* **Task requirements**: Give again only the lines beginning with the one that contains "Write part 3" and ending with the one that contains "M['black'], cd, bevel=.004)"; include both of those lines.

===== Data for this exercise =====

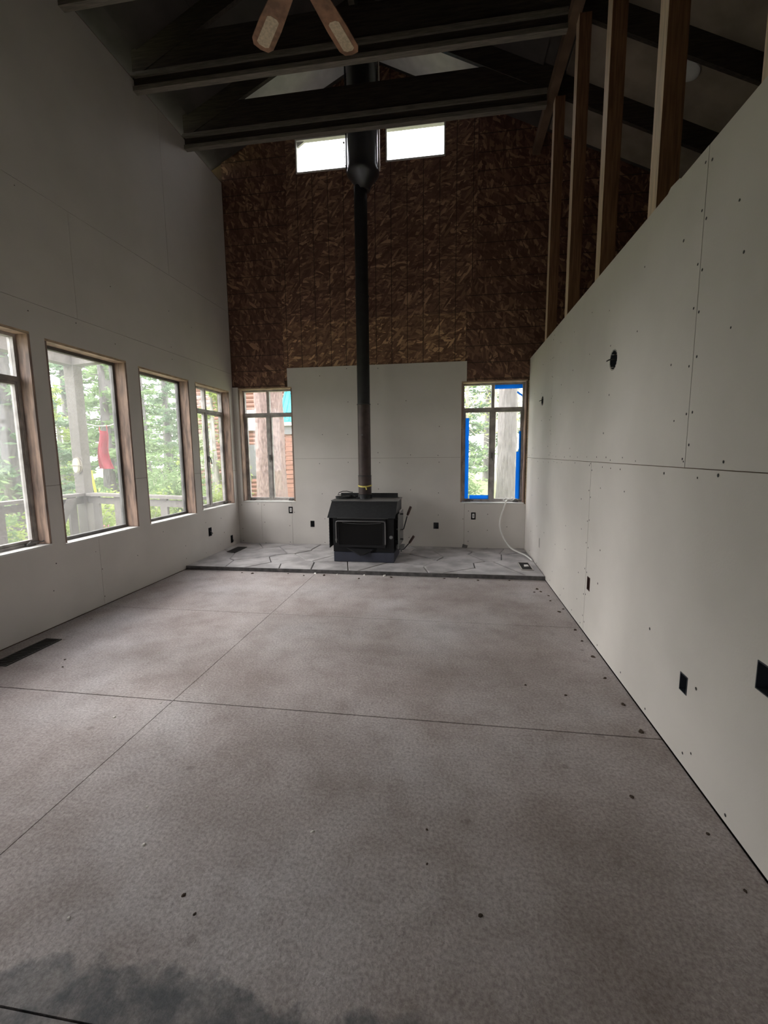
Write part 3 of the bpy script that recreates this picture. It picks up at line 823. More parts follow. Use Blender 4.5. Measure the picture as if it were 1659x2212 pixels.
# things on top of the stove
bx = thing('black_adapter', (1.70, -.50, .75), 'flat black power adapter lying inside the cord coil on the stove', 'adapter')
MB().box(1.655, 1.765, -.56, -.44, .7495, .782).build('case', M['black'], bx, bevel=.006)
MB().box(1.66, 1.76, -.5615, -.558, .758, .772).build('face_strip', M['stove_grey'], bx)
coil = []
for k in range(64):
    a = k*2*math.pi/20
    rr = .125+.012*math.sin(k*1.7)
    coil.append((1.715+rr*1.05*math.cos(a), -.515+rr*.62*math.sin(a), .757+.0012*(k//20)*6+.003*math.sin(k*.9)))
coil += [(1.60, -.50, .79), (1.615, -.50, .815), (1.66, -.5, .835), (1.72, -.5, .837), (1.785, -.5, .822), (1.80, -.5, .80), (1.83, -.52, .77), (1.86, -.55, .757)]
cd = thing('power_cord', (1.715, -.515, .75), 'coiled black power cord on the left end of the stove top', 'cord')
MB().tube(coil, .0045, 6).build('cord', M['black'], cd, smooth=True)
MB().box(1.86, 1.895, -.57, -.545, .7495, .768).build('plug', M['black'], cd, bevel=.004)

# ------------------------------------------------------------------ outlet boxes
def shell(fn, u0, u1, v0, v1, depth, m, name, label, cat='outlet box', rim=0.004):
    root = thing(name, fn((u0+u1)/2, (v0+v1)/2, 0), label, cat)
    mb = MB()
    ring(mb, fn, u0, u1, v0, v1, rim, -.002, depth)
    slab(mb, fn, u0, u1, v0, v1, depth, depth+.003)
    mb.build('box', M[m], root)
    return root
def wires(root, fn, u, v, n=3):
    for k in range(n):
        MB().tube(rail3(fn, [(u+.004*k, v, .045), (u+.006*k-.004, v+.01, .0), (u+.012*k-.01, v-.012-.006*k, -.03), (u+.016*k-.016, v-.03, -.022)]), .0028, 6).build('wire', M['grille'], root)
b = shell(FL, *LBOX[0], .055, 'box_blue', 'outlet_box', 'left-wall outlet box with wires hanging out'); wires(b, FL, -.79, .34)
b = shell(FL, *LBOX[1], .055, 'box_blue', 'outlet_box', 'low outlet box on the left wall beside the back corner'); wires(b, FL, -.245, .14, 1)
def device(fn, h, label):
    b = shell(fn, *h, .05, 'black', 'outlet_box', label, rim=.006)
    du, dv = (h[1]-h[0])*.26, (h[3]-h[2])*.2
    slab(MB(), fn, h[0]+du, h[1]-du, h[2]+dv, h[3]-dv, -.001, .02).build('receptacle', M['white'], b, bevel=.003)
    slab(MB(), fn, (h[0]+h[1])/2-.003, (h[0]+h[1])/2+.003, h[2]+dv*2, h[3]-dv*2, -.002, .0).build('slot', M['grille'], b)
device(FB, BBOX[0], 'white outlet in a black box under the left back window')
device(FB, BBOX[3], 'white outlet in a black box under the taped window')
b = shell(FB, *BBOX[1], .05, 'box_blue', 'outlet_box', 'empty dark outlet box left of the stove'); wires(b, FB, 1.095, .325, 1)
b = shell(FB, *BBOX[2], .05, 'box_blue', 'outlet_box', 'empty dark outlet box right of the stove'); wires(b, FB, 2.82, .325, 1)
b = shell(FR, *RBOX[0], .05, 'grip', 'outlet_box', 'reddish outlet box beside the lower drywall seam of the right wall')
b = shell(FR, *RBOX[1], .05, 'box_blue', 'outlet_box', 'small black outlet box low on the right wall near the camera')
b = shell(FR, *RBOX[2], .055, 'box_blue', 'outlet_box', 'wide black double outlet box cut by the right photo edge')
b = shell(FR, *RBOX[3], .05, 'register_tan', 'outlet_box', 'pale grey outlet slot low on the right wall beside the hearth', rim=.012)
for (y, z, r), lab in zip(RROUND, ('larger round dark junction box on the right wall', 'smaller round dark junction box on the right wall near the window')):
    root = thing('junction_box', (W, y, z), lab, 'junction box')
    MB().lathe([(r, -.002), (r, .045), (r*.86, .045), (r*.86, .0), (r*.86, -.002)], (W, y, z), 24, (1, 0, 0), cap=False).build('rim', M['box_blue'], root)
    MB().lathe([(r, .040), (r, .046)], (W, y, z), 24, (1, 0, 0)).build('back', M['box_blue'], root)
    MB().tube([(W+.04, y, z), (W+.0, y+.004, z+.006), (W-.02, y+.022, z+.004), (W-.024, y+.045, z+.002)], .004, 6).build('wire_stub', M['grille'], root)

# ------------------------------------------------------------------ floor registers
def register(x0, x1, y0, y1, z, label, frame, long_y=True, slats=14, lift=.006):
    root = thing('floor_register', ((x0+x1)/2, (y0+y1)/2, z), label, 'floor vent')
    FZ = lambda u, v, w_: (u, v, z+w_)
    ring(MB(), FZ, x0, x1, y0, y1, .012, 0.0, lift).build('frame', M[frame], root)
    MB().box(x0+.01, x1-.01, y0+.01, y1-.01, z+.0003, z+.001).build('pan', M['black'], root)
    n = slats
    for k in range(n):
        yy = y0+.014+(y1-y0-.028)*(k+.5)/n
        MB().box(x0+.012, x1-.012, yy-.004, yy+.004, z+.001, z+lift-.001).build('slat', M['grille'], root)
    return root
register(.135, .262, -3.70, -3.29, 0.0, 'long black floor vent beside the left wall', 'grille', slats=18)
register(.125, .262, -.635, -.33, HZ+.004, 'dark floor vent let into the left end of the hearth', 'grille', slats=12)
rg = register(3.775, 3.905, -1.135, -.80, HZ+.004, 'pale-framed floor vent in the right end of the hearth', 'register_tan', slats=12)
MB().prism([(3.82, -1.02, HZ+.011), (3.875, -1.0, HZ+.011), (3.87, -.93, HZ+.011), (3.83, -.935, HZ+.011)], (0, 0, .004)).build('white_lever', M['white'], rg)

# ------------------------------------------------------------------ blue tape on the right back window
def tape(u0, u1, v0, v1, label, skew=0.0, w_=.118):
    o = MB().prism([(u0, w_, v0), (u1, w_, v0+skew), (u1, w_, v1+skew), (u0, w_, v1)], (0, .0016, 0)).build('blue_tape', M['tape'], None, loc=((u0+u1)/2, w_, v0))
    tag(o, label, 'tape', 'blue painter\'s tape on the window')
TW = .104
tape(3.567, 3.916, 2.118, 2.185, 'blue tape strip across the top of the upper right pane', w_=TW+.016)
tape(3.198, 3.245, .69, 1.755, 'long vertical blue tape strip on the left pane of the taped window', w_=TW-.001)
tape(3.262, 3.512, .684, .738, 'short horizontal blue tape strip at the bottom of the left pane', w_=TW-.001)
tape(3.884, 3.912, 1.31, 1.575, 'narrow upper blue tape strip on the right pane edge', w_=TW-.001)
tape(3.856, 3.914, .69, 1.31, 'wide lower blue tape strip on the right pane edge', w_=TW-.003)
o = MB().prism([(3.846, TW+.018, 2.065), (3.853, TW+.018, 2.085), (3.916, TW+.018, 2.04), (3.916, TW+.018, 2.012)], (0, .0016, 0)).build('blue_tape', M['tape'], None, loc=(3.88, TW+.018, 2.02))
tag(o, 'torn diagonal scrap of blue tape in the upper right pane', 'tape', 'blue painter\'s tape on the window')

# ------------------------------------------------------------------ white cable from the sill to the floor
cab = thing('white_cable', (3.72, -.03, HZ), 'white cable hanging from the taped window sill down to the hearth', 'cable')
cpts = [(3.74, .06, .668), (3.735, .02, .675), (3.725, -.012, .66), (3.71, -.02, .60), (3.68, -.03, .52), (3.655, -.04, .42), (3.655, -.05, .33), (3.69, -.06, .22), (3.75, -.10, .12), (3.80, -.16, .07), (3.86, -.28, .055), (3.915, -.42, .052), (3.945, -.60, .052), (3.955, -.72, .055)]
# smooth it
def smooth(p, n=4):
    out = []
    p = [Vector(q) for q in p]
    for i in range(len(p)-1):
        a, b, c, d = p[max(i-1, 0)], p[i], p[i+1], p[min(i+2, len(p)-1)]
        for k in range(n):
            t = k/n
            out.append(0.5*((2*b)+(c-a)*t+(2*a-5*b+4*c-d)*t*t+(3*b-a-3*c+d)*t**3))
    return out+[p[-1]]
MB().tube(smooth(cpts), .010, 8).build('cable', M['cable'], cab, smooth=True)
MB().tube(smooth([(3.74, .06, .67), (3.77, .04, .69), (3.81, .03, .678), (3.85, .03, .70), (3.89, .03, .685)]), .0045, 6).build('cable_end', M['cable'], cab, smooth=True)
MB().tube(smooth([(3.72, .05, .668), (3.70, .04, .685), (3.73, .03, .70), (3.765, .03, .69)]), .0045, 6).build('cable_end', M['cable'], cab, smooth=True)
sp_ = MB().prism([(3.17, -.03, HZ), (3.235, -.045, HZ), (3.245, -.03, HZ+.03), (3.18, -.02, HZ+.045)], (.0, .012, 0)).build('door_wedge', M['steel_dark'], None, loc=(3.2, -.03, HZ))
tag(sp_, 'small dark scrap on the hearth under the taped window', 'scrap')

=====
===== Data for this exercise =====

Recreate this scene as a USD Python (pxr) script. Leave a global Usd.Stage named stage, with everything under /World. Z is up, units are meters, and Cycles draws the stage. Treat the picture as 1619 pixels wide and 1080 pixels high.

=====

* **Solution for this problem**:
Write part 3 of the bpy script that recreates this picture. It picks up at line 823. More parts follow. Use Blender 4.5. Measure the picture as if it were 1659x2212 pixels.
# things on top of the stove
bx = thing('black_adapter', (1.70, -.50, .75), 'flat black power adapter lying inside the cord coil on the stove', 'adapter')
MB().box(1.655, 1.765, -.56, -.44, .7495, .782).build('case', M['black'], bx, bevel=.006)
MB().box(1.66, 1.76, -.5615, -.558, .758, .772).build('face_strip', M['stove_grey'], bx)
coil = []
for k in range(64):
    a = k*2*math.pi/20
    rr = .125+.012*math.sin(k*1.7)
    coil.append((1.715+rr*1.05*math.cos(a), -.515+rr*.62*math.sin(a), .757+.0012*(k//20)*6+.003*math.sin(k*.9)))
coil += [(1.60, -.50, .79), (1.615, -.50, .815), (1.66, -.5, .835), (1.72, -.5, .837), (1.785, -.5, .822), (1.80, -.5, .80), (1.83, -.52, .77), (1.86, -.55, .757)]
cd = thing('power_cord', (1.715, -.515, .75), 'coiled black power cord on the left end of the stove top', 'cord')
MB().tube(coil, .0045, 6).build('cord', M['black'], cd, smooth=True)
MB().box(1.86, 1.895, -.57, -.545, .7495, .768).build('plug', M['black'], cd, bevel=.004)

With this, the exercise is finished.